Leaving my car at the entrance, I walk slowly through deep snow and let the silence of the sequoia grove wrap around me, moving from one giant tree to the next, placing my hand on the red bark of one hoping to detect its pulse. I feel endurance in the thick red bark.

Beneath my feet I sense its roots connected to the roots of the other trees and feel the strength of community. In its stretched-out branches I see its praise of creation. And in its canopy I know that an ecosystem of life exists, above the visible life that I can see from the forest floor.

I feel insignificant here, and imagine how dwarfed I’d look in a photograph standing next to it. These 3000-year-old elders of the mountains hold centuries of memories in their branches, and in the quietness of the afternoon, I listen to their wisdom.

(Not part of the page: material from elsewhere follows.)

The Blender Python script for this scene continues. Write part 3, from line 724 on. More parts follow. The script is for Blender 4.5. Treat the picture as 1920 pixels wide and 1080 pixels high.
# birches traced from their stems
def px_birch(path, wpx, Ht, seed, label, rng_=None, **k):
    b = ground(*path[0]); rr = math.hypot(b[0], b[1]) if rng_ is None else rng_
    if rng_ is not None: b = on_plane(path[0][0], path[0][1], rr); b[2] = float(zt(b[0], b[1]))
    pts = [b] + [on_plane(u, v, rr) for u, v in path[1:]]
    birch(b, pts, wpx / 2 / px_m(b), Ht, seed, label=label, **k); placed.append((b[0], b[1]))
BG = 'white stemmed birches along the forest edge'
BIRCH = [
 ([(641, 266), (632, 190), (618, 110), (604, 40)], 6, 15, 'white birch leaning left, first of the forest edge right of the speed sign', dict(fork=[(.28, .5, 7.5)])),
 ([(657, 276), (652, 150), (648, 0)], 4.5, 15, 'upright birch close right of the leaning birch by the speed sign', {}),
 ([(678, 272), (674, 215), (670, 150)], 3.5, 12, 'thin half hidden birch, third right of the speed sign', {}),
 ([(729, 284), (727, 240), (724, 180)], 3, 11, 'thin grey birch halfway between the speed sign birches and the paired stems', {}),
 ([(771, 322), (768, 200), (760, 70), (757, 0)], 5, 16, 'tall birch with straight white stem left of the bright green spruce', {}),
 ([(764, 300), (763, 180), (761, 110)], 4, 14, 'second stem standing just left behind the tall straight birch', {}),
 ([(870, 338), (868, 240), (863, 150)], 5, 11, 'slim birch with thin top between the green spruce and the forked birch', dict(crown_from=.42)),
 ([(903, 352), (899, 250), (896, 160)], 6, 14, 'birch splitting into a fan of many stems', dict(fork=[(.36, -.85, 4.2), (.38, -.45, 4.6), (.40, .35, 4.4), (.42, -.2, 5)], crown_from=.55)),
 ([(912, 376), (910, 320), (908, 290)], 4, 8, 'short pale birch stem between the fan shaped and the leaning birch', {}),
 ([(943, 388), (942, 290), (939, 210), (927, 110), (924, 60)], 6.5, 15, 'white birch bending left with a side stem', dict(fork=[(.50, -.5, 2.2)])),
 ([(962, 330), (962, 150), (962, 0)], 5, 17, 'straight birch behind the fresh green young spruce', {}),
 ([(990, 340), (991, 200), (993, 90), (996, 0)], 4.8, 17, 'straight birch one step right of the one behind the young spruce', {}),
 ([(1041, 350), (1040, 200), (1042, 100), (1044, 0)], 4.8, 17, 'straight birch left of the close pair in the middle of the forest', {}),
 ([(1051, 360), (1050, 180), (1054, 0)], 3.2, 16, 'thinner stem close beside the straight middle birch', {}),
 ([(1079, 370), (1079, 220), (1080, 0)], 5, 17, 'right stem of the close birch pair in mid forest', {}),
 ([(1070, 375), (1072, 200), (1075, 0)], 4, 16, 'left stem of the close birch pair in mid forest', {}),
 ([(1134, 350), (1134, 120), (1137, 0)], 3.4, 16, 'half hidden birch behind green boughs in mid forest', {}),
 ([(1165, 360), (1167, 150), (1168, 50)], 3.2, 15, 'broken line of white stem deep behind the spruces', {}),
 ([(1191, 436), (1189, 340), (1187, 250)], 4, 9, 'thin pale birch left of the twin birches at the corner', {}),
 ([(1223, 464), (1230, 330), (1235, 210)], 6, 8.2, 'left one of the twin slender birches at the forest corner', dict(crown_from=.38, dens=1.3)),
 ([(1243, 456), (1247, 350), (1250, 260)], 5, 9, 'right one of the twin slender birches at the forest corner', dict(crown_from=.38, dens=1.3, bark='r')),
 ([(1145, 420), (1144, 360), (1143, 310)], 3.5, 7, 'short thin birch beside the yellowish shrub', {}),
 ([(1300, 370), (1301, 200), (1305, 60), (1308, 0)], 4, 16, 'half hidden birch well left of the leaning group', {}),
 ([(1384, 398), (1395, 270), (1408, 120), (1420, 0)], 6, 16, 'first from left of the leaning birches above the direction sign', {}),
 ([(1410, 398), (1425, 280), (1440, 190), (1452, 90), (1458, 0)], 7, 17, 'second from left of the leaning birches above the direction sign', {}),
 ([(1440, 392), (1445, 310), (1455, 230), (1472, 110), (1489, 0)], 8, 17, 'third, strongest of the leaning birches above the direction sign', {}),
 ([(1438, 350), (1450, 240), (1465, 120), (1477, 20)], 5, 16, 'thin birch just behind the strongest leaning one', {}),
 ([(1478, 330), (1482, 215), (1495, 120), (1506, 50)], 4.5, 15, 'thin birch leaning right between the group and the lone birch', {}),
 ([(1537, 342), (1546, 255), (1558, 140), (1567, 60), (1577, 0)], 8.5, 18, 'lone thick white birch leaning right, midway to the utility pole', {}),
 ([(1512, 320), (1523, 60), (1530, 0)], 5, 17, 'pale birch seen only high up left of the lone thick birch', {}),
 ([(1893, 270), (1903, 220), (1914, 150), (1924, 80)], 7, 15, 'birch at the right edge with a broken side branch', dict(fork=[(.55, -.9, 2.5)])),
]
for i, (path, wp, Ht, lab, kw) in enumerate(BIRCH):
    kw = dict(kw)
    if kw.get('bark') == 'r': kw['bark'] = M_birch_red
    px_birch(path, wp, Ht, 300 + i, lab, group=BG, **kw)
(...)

Beneath trees that John Muir loved, I pick up three dark-green cones and hold them in one hand. It amazes me that cones from trees 300 feet tall and 30 feet around should be so small and their seeds so tiny. Freshly cut down by Douglass squirrels, the cones tightly bind their seeds inside, seeds that hold giant trees waiting to begin their lives. The cones will not open without the intense heat of a forest fire, a fire which also burns away the undergrowth and prepares the soil for the seeds to grow.



I linger by a creek and listen to it trickle through the grove. I watch birds hopping on the snow looking for food. I lean back against a tree and marvel at how high the sequoias reach.

At the end of this glorious winter day, even the sun is reluctant to leave. The light blue sky of daylight intensifies to a glowing orange that deepens to red, fades slowly to pink, then releases to the cobalt blue of the cosmic night. Constellations of stars emerge and string the branches overhead with twinkling strands of lights.

John Muir wished that sequoia juice could run in his veins, and I’ve seen writing he did in his notebook using sequoia juice. Muir said, when he lived in these mountains, “I only went out for a walk and finally concluded to stay out till sundown, for going out, I found, was really going in.”

Yosemite is 1200 square miles, but every trail I’ve hiked and every place I’ve camped feels like home. The wild, unkempt beauty of the wilderness lives here.

The splendor of sequoias in the majesty of the mountains draws me into sacred roots.